In his book, Survival Is Not Enough: Why Smart Companies Abandon Worry and Embrace Change, Seth Godin discusses how innovative organizations and individuals can apply prudent strategies in adapting and positioning themselves for the constant changes.
These are some of my favorite concepts and takeaways from reading the book.
The Important Questions (even more questions)
In this chapter, Seth discusses some of the crucial questions we should be asking ourselves as we set out to implement the concepts of evolving and zooming. He offers the following observations and recommendations for us to think about:
What are we measuring?
Whatever gets measured is what will get done. A fast feedback loop cannot work unless we are measuring something we can change. Being specific about our measurement is a crucial first step in evolving.
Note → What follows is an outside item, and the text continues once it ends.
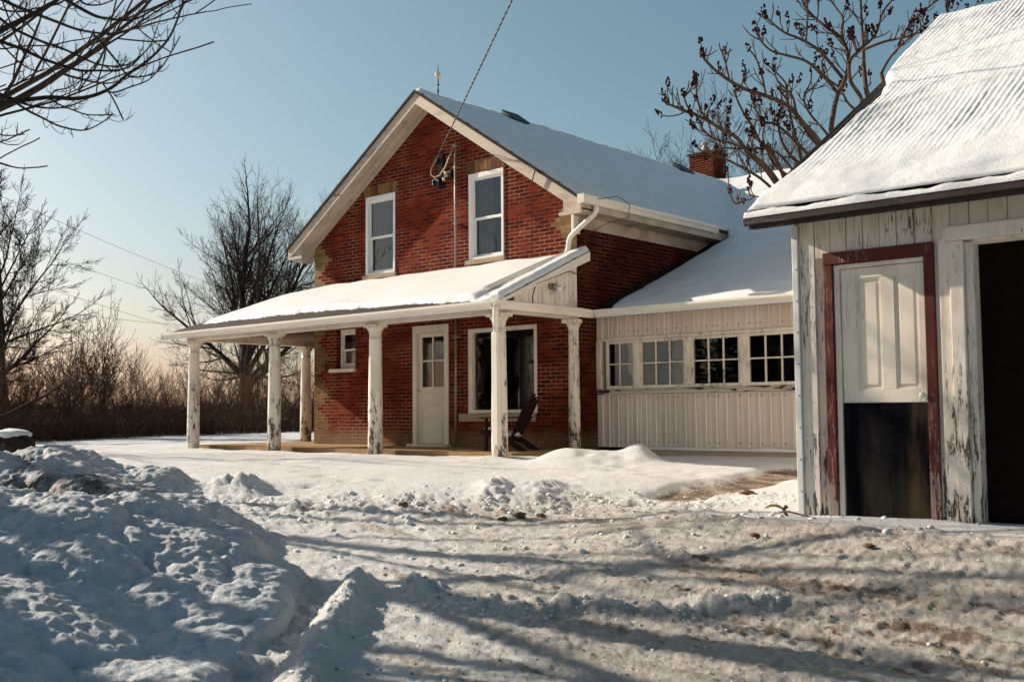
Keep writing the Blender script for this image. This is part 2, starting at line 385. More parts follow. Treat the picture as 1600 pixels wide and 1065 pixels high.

Have we institutionalized the process of sharing what we learn?
Learning that does not get passed on does not do us any good. For example, if our organization invests in farming and hunting, the effort is wasted unless we keep track and teach each other what is being learned.
What do we need to do to become the first choice?
Can we create a winning strategy in which our organization wins even if our employees are not the best? Can we formulate a winning plan even if our personal mDNA is not the best personally?
Are we investing in techniques that encourage fast memetic evolution?
- Invest in exploring to find the memes most likely to give us success.
- Invest resources taking care of the people who carry the best set of memes.
- Create lots of memes and drop the ones that do not work.
- Recognize that monogamy is ineffective.
- Use fast feedback loops.
- Keep overhead small by investing as little as possible in creating new memes.
- Do not spend a lot of resources supporting the memes that do not make our organization more fit.
- Swap memes with others.
- Depend on recombination more than mutation.
- Invest in the memes that are worth spreading.